Y eso fue lo que la prensa siempre denunció, con mayor o menor vehemencia. Incluso impregnada por visiones regionales, pues (al igual que ahora, guardando las distancias de tiempo y naturaleza de las comunicaciones) no era lo mismo la prensa de Guayaquil que la de Quito, o la de Cuenca. Los diarios denunciaban lo que se denominaba "la argolla", que era una organización perfectamente diseñada para manejar las compras y contratos públicos. Y había una corrupción institucionalizada, con nuevos ricos que ofendían con su opulencia revolucionaria. que contrastaba con la pulcritud y honradez que caracterizaban a "El Viejo Luchador"
De esa combinación de factores -complejos, y muy difíciles de resumir en un artículo- surgió el final de Alfaro. Primero, fue depuesto semanas antes de que terminara su último mandato, porque los partidarios de Emilio Estrada (el candidato que el propio Alfaro escogió para que continuara su obra), temían que no le permitiera posesionarse de la Presidencia de la República, porque ya una vez elegido por los papelitos que el gobierno de Alfaro manejó, a El Viejo Luchador ya no le despertaba confianza, por la independencia que advertía en los actos y decires de Estrada.
Y una vez en el poder Estrada, Alfaro se sintió perseguido por éste. Desde su residencia en Guayaquil se quejaba de que era hostilizado, incluyendo entre las víctimas de tales hostilidades a quienes fueron sus cercanos colaboradores.

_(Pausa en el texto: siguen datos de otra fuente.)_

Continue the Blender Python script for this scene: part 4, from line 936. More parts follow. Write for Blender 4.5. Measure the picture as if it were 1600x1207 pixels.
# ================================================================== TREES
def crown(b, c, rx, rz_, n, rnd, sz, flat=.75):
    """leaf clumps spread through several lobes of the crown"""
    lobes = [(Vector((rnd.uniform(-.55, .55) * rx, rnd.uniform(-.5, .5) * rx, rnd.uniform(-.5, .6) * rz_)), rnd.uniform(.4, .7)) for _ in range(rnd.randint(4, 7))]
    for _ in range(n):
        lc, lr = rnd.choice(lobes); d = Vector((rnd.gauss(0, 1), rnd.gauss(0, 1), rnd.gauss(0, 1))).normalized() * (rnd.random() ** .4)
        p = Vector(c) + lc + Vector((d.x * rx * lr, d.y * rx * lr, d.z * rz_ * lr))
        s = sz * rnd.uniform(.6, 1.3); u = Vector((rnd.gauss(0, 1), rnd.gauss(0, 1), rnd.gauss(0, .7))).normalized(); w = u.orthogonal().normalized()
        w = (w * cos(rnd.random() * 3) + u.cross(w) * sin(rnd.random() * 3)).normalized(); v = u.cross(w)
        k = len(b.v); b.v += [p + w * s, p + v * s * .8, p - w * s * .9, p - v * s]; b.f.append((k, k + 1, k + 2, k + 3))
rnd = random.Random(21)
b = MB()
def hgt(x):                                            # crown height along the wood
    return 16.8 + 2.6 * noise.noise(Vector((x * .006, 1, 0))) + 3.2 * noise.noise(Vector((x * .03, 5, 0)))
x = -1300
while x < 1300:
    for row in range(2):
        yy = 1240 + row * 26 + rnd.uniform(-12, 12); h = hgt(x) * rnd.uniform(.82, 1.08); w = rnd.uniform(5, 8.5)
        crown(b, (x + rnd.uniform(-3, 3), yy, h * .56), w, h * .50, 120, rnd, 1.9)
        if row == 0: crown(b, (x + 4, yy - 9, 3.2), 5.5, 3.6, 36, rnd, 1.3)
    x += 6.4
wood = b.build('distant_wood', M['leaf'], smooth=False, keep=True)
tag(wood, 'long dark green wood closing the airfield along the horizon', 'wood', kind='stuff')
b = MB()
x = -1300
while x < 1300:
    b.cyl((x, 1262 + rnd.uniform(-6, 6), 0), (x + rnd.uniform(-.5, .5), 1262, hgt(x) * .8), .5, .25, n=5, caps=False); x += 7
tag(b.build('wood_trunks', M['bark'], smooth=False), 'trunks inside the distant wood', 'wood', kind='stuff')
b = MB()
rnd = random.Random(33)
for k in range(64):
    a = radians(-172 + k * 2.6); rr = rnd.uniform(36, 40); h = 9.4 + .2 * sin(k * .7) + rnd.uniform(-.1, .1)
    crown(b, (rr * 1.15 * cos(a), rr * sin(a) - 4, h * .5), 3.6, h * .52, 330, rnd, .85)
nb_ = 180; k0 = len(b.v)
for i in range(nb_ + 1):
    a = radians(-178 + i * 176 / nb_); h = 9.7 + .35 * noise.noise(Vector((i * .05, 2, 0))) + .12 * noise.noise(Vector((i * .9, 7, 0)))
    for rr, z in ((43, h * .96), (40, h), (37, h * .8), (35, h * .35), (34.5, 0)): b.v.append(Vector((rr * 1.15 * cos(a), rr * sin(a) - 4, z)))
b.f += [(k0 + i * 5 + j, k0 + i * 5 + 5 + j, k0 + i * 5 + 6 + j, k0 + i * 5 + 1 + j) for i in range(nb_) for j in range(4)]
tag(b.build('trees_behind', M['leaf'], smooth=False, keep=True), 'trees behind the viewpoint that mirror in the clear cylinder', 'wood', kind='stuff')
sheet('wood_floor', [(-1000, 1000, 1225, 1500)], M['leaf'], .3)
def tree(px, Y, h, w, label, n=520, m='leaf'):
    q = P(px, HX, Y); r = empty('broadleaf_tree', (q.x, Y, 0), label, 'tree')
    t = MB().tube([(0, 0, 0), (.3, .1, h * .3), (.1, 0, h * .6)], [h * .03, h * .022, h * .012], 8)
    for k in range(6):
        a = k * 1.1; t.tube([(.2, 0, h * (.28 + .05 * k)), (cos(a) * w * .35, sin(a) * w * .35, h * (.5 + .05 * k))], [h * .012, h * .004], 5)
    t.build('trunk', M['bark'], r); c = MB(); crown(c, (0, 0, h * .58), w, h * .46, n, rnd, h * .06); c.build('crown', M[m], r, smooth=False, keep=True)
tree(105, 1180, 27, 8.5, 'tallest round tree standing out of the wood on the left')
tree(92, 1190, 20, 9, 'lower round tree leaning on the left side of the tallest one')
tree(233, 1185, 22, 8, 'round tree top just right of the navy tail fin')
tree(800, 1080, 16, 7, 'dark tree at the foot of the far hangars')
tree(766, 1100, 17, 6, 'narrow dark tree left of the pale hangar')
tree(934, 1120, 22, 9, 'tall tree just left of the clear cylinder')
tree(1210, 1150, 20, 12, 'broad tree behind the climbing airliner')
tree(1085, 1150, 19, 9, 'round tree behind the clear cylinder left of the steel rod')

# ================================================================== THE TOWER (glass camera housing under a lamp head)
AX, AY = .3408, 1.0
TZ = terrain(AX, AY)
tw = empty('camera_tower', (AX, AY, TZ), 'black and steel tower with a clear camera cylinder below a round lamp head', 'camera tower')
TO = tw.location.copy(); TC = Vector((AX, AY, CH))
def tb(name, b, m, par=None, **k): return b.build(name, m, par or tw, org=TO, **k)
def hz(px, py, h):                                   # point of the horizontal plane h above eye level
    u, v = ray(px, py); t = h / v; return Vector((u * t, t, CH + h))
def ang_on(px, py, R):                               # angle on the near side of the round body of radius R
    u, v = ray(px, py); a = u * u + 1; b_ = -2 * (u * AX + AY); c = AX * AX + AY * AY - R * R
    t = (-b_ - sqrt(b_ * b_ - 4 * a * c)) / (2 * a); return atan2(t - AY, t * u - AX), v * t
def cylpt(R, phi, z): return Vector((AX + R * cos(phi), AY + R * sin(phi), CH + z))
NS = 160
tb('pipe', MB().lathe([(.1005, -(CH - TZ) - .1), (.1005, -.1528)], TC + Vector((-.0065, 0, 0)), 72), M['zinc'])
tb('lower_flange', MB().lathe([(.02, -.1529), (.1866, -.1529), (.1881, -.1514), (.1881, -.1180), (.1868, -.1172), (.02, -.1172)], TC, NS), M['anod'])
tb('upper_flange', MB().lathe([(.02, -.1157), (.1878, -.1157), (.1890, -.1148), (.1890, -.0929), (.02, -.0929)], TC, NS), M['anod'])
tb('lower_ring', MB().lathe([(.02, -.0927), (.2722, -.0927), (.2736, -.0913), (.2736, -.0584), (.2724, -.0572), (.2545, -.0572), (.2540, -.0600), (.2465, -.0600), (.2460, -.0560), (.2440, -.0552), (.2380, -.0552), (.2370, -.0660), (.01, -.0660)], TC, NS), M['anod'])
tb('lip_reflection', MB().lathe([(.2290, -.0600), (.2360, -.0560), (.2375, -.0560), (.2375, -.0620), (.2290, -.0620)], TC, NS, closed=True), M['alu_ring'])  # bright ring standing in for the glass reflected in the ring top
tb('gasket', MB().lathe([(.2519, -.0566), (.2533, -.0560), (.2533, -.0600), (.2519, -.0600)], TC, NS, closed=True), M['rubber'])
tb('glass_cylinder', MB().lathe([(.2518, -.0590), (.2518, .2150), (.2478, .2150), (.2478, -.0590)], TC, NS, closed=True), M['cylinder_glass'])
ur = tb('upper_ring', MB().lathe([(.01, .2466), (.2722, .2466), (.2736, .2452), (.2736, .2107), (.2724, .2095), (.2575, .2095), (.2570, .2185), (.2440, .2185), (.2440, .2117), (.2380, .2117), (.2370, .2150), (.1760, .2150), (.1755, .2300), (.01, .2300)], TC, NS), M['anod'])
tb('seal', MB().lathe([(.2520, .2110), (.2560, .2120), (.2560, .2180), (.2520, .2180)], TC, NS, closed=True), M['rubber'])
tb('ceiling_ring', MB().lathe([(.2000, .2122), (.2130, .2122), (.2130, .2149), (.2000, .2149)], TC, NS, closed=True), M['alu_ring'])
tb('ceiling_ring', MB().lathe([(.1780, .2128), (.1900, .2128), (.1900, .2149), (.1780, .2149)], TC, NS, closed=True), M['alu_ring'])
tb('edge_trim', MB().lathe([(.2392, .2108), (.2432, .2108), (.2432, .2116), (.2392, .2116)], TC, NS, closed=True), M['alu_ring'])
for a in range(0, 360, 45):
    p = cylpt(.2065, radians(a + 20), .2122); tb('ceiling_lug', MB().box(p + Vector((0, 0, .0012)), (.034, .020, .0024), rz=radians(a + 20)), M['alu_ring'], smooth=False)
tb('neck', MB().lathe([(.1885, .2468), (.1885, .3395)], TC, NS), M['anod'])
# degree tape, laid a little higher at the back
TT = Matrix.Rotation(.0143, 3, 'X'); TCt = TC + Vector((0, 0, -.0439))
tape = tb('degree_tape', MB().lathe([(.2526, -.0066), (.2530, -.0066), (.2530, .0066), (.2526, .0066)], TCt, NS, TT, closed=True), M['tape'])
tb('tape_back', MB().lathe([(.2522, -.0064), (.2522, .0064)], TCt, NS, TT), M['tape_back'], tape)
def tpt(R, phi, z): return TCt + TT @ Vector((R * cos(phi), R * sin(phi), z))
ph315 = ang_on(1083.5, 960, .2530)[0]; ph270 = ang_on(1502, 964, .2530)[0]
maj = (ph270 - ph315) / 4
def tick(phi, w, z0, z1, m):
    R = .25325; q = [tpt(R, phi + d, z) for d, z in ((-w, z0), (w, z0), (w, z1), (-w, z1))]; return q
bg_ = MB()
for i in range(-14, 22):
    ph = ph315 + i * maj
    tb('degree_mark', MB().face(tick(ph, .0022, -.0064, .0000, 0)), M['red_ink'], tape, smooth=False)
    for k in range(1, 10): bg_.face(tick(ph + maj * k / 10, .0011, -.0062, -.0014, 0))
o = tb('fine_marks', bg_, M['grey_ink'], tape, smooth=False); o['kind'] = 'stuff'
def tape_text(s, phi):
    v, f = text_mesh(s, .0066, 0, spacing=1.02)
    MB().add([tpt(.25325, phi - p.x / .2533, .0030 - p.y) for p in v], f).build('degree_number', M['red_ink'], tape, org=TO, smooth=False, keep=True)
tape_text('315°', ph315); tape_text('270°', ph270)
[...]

Por eso no le quedó otro camino que salir a Panamá. Ahí estaba cuando -fallecido Estrada- fue llamado por Montero para que regresara a asumir la Jefatura Suprema, luego de que se declarara en rebelión contra el gobierno de Zaldumbide que había asumido la Presidencia de la República a raíz del fallecimiento de Emilio Estrada.
La prensa lo que hizo fue informar. Y claro, al calor de las luchas intestinas, de la sangre derramada -hubo combates cruentos, a partir del levantamiento de Montero- nadie puede controlar las pasiones. Nadie. Eso es lo duro de sembrar vientos.
La muerte de Alfaro fue violenta. Cobarde.
Y condenable sin atenuantes porque detrás de ella se consumaron viejas venganzas, de una sociedad polarizada desde el poder y desde fuera del poder. La prensa dio testimonio de eso. La prensa no prendió "La hoguera bárbara". Fueron otros. Fueron los que se aprovecharon de la Revolución Liberal para consumar sus añejos apetitos. Fueron los que, desplazados por esas nuevas apetencias, que buscan confundir una época de cambios por un cambio de época, rumiaban sus frustraciones, viendo a los nuevos ricos de la revolución suplantarlos en los puestos públicos para los que se creían predestinados. Los dos grupos fueron voraces.
Y esa voracidad terminó en llamas. Las llamas que consumieron el cuerpo ya sin vida de Eloy Alfaro. A la prensa de entonces, ni a la de ahora, no le correspondió en el drama otro rol que el de dar testimonio. Testimonio que a veces quema. Testimonio que a veces también inflama. Testimonio que despierta pasiones.
Pero la prensa no mató a Alfaro. Quien diga eso, sabe que miente.